We can only conclude that if, having previously paid attention only to earnings and not the risks from which they were derived, bankers now invest equally in monitoring and managing the downside, many of their banks will become less-levered, more conservative, far duller institutions promising much lower and more utility-like returns to investors.

Is that a bad thing?

Not if you go back to the picture in the Ladybird book and look closely at the straining circus workers holding the edges of the safety net. Some people pay taxes. It is not something they like and there is danger.

A country’s large banks are a contingent liability of the sovereign, a lesson learnt and relearnt many times over just the past 15 years by taxpayers from Japan and Korea to Scandinavia, continental Europe, the UK and to the US. If taxpayers provide the safety net, it is insupportable that the trapeze artists should take excessive risks in the pursuit of huge bonuses during the good times.

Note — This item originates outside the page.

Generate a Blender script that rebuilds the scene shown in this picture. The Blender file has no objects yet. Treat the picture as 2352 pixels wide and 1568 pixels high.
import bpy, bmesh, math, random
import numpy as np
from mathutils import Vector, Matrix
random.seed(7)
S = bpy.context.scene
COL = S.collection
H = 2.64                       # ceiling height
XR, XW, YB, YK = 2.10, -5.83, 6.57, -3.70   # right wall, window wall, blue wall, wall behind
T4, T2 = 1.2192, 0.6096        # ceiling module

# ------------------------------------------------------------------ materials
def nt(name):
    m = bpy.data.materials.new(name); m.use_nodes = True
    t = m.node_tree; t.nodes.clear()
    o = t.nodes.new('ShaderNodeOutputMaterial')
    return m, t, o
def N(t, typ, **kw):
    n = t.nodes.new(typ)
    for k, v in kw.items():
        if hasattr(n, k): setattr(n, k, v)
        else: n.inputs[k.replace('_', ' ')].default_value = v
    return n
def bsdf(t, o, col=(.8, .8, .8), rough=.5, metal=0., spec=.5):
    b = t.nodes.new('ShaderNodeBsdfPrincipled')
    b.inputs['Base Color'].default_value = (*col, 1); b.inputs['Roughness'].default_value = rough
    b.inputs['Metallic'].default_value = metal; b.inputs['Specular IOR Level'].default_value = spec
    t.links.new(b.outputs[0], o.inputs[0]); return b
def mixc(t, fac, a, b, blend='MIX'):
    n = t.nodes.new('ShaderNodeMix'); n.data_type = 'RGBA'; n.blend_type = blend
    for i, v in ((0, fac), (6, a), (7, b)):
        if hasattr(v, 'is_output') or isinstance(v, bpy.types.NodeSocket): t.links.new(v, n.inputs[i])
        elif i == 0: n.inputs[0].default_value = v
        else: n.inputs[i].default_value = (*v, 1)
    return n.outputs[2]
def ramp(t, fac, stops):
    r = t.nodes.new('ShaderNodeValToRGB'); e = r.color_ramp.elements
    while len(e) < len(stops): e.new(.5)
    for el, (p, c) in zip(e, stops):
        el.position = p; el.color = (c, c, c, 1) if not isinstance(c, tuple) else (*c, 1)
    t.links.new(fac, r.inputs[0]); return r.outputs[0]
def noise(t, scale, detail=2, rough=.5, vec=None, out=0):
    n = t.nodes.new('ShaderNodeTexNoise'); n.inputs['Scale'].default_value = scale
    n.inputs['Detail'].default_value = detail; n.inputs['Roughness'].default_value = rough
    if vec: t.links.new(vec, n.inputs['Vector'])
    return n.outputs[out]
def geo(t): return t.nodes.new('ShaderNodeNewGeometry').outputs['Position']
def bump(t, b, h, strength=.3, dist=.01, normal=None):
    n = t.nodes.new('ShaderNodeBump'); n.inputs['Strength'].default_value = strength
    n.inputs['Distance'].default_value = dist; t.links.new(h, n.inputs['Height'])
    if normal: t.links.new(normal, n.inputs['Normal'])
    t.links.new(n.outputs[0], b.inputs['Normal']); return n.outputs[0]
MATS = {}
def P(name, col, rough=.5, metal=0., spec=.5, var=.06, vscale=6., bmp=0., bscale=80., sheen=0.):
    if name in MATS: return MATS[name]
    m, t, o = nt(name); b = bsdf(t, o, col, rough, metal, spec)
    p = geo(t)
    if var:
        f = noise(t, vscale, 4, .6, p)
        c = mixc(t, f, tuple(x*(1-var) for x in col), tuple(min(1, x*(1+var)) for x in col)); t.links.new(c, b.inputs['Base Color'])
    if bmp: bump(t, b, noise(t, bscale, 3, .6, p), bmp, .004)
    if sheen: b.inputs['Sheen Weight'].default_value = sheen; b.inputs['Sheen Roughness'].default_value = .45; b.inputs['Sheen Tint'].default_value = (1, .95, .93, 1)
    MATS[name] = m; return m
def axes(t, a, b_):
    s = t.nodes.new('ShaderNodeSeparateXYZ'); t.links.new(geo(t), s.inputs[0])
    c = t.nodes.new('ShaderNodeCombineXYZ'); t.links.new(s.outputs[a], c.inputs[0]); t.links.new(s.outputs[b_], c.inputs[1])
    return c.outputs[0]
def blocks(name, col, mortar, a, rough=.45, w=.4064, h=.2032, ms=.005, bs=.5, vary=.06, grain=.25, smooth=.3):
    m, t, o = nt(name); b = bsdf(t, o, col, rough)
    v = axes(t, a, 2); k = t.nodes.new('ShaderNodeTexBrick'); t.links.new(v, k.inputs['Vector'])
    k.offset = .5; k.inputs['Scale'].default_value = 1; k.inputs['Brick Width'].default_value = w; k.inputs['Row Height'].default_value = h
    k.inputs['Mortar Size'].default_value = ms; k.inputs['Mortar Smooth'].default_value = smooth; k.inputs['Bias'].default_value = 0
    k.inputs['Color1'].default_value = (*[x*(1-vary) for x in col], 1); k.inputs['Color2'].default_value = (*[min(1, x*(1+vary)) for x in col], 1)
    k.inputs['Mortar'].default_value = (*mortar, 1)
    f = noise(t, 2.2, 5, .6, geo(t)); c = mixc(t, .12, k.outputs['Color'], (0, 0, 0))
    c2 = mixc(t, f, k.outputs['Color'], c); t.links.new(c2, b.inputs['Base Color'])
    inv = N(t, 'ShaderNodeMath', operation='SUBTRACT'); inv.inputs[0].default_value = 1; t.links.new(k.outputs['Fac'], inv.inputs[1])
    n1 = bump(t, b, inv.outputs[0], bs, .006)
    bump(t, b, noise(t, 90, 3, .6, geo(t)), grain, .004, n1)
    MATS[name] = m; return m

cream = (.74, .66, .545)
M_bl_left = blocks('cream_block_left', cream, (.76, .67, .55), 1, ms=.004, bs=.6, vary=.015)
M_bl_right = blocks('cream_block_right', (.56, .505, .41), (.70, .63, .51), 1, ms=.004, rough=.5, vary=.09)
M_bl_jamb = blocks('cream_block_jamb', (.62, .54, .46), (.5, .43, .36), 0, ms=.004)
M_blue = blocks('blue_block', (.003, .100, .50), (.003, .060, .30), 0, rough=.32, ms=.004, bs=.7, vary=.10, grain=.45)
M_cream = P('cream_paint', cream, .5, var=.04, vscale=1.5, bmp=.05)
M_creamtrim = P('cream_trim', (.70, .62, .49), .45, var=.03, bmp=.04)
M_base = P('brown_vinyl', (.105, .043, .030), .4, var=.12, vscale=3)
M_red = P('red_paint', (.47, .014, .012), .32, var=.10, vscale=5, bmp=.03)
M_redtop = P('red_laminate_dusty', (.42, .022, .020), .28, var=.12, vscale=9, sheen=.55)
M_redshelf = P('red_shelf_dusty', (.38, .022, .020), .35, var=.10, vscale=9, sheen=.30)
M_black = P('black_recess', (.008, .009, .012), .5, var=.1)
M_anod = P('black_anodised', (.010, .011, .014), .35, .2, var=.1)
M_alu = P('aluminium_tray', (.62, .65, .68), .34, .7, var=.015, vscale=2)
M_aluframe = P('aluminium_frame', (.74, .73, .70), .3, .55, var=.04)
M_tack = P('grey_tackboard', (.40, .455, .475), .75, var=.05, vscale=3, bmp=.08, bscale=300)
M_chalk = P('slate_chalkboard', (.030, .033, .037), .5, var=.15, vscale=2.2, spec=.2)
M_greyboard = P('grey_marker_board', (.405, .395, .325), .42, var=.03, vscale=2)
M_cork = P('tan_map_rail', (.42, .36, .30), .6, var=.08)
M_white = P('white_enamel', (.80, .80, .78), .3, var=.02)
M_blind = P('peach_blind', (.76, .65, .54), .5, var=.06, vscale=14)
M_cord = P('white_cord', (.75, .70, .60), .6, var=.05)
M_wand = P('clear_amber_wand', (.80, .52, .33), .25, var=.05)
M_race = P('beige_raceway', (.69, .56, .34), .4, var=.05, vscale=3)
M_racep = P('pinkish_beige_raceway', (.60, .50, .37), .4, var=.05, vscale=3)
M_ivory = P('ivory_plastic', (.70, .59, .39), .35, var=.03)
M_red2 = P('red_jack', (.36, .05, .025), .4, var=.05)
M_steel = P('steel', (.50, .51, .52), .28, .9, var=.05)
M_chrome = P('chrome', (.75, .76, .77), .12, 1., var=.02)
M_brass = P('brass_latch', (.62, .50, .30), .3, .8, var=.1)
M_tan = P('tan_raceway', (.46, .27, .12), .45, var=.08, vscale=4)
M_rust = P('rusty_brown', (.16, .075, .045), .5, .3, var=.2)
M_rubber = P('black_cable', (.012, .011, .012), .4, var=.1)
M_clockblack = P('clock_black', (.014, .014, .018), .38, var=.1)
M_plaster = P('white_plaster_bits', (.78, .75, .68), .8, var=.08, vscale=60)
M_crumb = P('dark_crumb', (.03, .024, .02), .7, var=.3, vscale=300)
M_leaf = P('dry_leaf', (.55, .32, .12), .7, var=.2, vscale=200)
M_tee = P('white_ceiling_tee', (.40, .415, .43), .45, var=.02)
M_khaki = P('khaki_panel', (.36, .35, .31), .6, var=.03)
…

If specialist financial institutions wish to pursue high profits from taking high risks, confident in their ability to monitor and manage them, then they should be capitalized by investors on the understanding that no sovereign bailout will rescue them. These activities should take place in institutions outside the remit of policymakers to rescue. These institutions could be called hedge funds, perhaps merchant banks, or even investment banks.

Will the global economy and national societies suffer if banks’ newfound conservatism reduces the supply of funding to motors of growth. Perhaps so. But not if those motors turn out to be hugely overleveraged corporate Ponzi schemes or grotesquely overvalued assets such as tech companies, office blocks or homes.

The best way of avoiding the damage from the bursting of an asset bubble is to ensure it is not inflated in the first place.